Update: I have just noticed that this marks the 500th post at Newgate News; perhaps I should have done a more serious and substantial piece to mark the occasion!

Sunday 26 February 2012

Bias at the BBC

No surprise in that, of course, but one doesn't usually expect it to rear its ugly head in the Drama department.

Anyone who, like me, considers 'The Cruel Sea' to be one of the finest pieces of fiction on the subject of WWII, will surely have been appalled at what Radio 4 has seen fit to do to the book in today's Classic Serial.

Not content with shearing it of every vestige of the subtlety and dry wit that permeates Nicholas Monsarrat's prose and replacing the carefully-drawn relationships between characters with crude soap-opera sensationalism, the adaptation has managed to shoe-horn in a startling amount of 'original' material, including some distinctly pointed social comment.

Among the glaring examples, when a sailor finds his wife is pregnant as the result of an affair, the adaptation includes a lengthy and unlikely dialogue in which the wronged seaman discusses with an officer whether the child needs the love of two parents if it is to thrive. This intrusion completely contradicts the rather less emotionally incontinent novel, in which the unhappy man simply answers an unspoken question with terse and pathetic dignity, "The kid'll be mine, sir, and that's all there is to it."

In the book, the sailor goes AWOL so he can stay at home to guard his wife until her lover leaves the country a week later. This attitude obviously doesn't suit the dramatist, who rewrites the story to have the seaman miss his ship's departure - potential desertion with severe penalties attached - in order to to change and feed the baby until he thinks his young wife has learnt to care for it properly.
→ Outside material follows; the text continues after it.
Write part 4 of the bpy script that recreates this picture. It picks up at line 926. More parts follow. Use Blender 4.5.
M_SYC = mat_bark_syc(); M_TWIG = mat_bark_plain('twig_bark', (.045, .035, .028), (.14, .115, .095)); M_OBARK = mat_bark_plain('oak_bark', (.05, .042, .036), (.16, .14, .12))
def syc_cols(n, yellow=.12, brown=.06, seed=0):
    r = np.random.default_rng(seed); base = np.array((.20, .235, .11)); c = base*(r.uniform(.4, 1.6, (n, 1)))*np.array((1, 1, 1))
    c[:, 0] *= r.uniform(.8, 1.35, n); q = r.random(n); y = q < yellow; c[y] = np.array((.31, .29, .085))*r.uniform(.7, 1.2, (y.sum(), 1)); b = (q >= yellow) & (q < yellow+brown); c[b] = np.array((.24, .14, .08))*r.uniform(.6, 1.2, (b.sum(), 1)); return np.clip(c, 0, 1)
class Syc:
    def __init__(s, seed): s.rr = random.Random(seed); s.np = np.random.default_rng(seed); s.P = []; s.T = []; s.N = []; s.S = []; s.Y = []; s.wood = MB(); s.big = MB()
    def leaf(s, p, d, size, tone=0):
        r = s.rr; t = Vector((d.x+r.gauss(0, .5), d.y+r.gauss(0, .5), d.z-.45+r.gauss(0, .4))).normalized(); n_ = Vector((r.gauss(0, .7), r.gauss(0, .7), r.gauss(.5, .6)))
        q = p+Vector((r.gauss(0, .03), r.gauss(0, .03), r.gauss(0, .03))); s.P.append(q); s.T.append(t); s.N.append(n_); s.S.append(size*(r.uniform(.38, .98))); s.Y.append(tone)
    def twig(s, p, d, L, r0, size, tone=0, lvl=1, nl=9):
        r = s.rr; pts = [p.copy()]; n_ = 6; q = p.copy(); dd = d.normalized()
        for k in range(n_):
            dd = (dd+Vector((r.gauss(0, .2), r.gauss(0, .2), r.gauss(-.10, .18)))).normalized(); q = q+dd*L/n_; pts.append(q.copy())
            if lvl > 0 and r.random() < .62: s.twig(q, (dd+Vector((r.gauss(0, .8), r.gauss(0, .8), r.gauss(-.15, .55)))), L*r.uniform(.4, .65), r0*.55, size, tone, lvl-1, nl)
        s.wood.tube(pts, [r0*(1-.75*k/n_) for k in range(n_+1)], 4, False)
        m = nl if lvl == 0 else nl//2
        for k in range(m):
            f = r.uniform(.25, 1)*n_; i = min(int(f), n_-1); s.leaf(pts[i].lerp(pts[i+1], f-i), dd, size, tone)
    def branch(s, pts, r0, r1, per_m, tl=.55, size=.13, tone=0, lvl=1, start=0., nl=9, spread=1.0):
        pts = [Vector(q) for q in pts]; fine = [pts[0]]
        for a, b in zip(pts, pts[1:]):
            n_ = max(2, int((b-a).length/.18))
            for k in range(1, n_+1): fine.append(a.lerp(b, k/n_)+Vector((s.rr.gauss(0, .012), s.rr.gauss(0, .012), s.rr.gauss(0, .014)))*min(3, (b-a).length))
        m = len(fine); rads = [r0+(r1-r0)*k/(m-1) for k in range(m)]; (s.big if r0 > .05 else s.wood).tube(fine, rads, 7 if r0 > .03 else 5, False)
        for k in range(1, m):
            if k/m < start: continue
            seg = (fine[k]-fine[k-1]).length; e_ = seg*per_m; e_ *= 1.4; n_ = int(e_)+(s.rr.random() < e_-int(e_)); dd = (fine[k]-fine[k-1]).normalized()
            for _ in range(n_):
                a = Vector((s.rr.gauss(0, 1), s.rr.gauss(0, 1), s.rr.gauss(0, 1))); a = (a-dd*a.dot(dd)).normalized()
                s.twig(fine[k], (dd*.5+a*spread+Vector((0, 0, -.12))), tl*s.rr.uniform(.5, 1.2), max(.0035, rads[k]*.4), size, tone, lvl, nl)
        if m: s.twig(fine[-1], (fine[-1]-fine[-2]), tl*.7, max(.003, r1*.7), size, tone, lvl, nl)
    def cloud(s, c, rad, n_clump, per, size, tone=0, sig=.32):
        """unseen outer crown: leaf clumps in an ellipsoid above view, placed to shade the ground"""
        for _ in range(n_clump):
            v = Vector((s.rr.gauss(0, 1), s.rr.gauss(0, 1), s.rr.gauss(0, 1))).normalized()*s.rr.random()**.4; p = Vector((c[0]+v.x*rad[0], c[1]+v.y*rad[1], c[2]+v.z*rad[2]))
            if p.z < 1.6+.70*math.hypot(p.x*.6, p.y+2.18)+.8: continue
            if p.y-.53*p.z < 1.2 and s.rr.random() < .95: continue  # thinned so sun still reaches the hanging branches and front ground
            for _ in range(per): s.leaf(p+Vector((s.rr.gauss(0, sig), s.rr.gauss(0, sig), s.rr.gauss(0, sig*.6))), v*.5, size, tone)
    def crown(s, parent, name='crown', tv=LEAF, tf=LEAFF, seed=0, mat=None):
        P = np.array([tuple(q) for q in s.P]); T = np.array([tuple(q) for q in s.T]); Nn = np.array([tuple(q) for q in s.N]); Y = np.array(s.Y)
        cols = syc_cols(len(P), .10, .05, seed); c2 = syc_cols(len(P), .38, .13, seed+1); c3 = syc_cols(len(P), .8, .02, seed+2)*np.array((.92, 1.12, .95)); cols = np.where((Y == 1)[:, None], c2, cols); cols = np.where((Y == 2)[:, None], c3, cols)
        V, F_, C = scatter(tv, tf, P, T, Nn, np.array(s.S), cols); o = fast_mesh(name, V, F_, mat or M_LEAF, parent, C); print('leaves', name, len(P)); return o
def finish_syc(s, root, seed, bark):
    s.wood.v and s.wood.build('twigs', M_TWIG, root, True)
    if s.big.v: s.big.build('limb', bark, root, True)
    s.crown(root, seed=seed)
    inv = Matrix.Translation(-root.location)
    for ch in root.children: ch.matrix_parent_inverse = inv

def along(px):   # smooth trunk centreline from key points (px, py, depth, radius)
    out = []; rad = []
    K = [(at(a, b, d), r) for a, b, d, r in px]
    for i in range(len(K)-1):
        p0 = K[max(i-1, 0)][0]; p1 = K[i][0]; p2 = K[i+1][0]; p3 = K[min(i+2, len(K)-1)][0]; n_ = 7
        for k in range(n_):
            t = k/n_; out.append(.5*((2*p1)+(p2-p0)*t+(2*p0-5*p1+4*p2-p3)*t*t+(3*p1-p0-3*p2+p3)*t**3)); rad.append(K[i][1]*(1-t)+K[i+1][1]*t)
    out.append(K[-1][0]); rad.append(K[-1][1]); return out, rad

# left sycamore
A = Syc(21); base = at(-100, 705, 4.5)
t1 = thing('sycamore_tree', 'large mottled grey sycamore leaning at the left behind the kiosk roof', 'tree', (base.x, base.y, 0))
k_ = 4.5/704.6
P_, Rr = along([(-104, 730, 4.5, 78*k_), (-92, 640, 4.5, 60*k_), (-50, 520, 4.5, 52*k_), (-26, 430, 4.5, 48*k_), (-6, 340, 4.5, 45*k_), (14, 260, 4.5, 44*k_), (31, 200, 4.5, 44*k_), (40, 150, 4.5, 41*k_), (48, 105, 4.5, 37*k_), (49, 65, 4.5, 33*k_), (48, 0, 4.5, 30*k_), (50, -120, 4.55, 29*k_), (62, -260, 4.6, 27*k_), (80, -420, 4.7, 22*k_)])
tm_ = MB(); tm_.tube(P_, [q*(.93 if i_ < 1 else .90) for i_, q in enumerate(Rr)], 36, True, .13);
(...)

Worst of all, though, is the piece on oil tankers. Writing from the heart - the heart of an experienced Naval Officer rather than a media luvvie with an axe to grind - Monsarrat's narrative voice comments on the men who crew the flammable ships:
'Aboard Compass Rose, as in every escort that crossed the Atlantic, there had developed an unstinting admiration of the men who sailed in oil-tankers.[...] The stuff they carried - the life-blood of the whole war - was the most treacherous cargo of all; a single torpedo, a single small bomb, even a stray shot from a machine-gun could transform their ship into a torch.[...]
It was these expendable seamen who were the real 'petrol coupons' - the things one could wangle from the garage on the corner; and whenever sailors saw or read of petrol being wasted or stolen, they saw the cost in lives as well, peeping from behind the headlines or the music-hall joke, feeding their anger and disgust.'
In the BBC's version of the same piece, the spivs and Flash Harries of the music-hall jokes have vanished, replaced by more fashionable hate figures for the benefit of today's listeners. The reaction to the waste of petrol, completely rewritten to a new agenda, now runs thus:
'I recall those letters to our more upmarket papers, such as the Times, from readers, almost invariably snug in the Home Counties, vociferously denouncing the Government for their 'socialistic' policy of petrol rationing, demanding their perfect right to drive in their fat, fast cars to whatever race track or pheasant shoot they chose to attend.'
If, as A. A. Milne once said, dramatising another writer's work is leaving your own fingermarks in someone else's bread and butter, the BBC has thrown the plate on the floor and trodden the lot into the carpet with muddy boots.


Update: Turns out I wasn't the only one to spot this and think it deserved a post; the perceptive Paul Marks at Counting Cats has documented and commented on several of the other instances in that episode of what he rightly calls 'socialist propaganda'.

Saturday 25 February 2012

I ATE'NT DEAD

...just having a difficult few weeks.

My thanks to those who continue to drop in; topicality isn't on the menu at the moment, but if you fancy passing an idle few minutes browsing through some of the 500-odd ramblings in the archive, please be my guest.

Normal service will be resumed in the near future.